8 giugno 2010

LE AREE DELL’EXPÒ, LA CATTIVA FINANZA E L’UNITÀ D’ITALIA


L’articolo di Stefano Boeri sul prezzo delle aree dell’Expò merita qualche considerazione. Da un punto di vista tecnico è del tutto condivisibile. È ben vero infatti che la messa a reddito dell´area avverrà infatti fra qualche anno, ma il suo valore si deve calcolare oggi per allora tenendo conto della destinazione edificatoria finale. Tutto questo è giusto, troppo giusto, quasi tautologico: se le istituzioni imprimono all’area un determinato valore, quel valore lo devono poi riconoscere all’atto dell’acquisto. Il problema sta proprio qui. Una società o un fondo immobiliare quando acquistano un fondo agricolo, lo pagano in ragione delle volumetrie che hanno in mente di realizzare? È ben vero che oggi prevale la vocazione dell’area, il contesto urbanistico di riferimento, rispetto alla specifica destinazione d’uso, ma allora tanto vale dichiarare edificabile tutto il territorio provinciale e farla finita.
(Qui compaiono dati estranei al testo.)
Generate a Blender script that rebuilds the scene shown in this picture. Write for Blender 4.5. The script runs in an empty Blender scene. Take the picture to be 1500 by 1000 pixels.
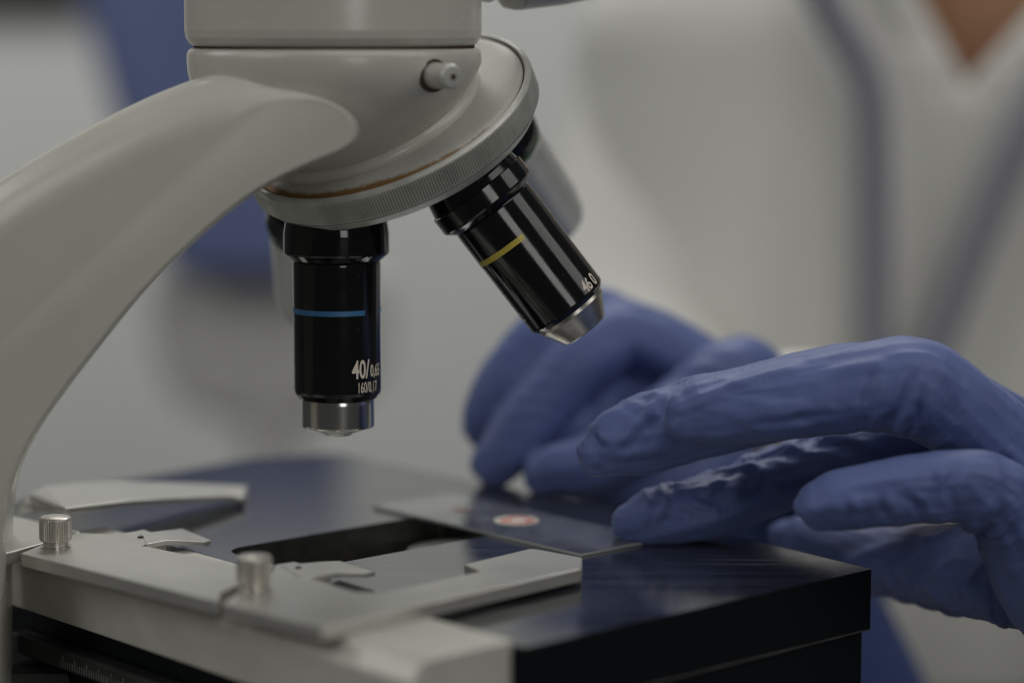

Boeri suggerisce di ragionare sul sito non dalla dismissione dell’Orto Planetario, ma dalla sua massima valorizzazione. Anche questo è un principio condivisibile e tra l’altro sarebbe conseguente allo spirito dell’Expò. Ma allora perché non andare oltre e dire chiaro e tondo che non c’è nessuna ragione plausibile per realizzare “dai 20 ai 30 grattacieli Pirelli” su quell’area? E che quindi non c’è ragione di valutare l’area secondo quei parametri. Che la finanza immobiliare si dia da fare per ridare corpo alla bolla speculativa è comprensibile.

Che lo facciano le istituzioni è un controsenso. Ed è insensato sia dal punto di vista dell’economia che dal punto di vista delle politiche sociali. Le istituzioni territoriali non hanno nessun interesse a prendere parte attiva alla valorizzazione immobiliare. “L’idea che la politica pubblica dovrebbe mirare a convalidare il mito del mattone, prevenendo costantemente il crollo dei prezzi delle case, è un errore madornale. Nel breve periodo un crollo repentino dei prezzi delle case può effettivamente sconvolgere l’economia, producendo effetti sistemici indesiderabili. Ma a lungo andare la caduta dei prezzi delle case è ovviamente una cosa buona.”

Il consiglio è di Robert Shiller e andrebbe seguito. Invece si sta facendo esattamente l’opposto: addirittura anche il patrimonio comunale potrà essere conferito in fondi immobiliari per essere valorizzato. Come sarà possibile, così operando, creare le premesse per una seria politica degli alloggi? Prima ti dai da fare per far crescere i valori immobiliari, poi dici che non hai risorse per sostenere una politica della casa! Non è un bel modo per avvicinarci alle celebrazioni per il 150° anniversario dell’Unità d’Italia. All’assegnazione dell’Expò a Milano hanno festeggiato in tanti, ma i più contenti erano la famiglia Cabassi e i soci della Bastogi, che infatti è volata in borsa non ostante la crisi immobiliare. La Bastogi, società per le strade ferrate meridionali, nacque proprio all’indomani della raggiunta unità nazionale.

Costituita a Torino il 18 settembre 1862 per iniziativa del conte Pietro, già ministro con Cavour, la Bastogi si riproponeva appunto di collegare ciò che era stato da sempre separato, dando il proprio contributo alla realizzazione dell’Italia e degli Italiani. Il suo dinamismo fu da subito eccezionale, addirittura prodigioso. Colta al volo l’occasione per la creazione di un sistema di trasporti nazionale, la Bastogi batte sul tempo i Rothschild, ramo parigino, ormai pronti a chiudere il contratto, ottenendo subito la concessione per la costruzione e l’esercizio dell’intera linea adriatica da Ancona a Otranto.

La prima tratta, da Ancona a Castellamare Adriatico, l’odierna Pescara, viene inaugurata il 13 maggio del 1863. Erano passati meno di otto mesi dalla fondazione della società. Nemmeno un anno più tardi il treno arrivava a Foggia e in agosto raggiungeva Trani. Il 26 febbraio 1865 si completava il collegamento con Bari. Da fare invidia alla Salerno Reggio Calabria! E questo era solo l’inizio. La nazionalizzazione delle ferrovie avvenne nel 1906 e la Bastogi divenne una grande finanziaria. E fu anche il primo e il più importante degli enti Beneduce. Nel 1971 ci provò Sindona senza successo. Il resto è cronaca: banche, spin off e bolla immobiliare. È la cronaca della deriva della finanza nazionale. Quella finanza che un tempo ci ha provato davvero a fare l’Italia e che oggi ci lascia in braghe di tela!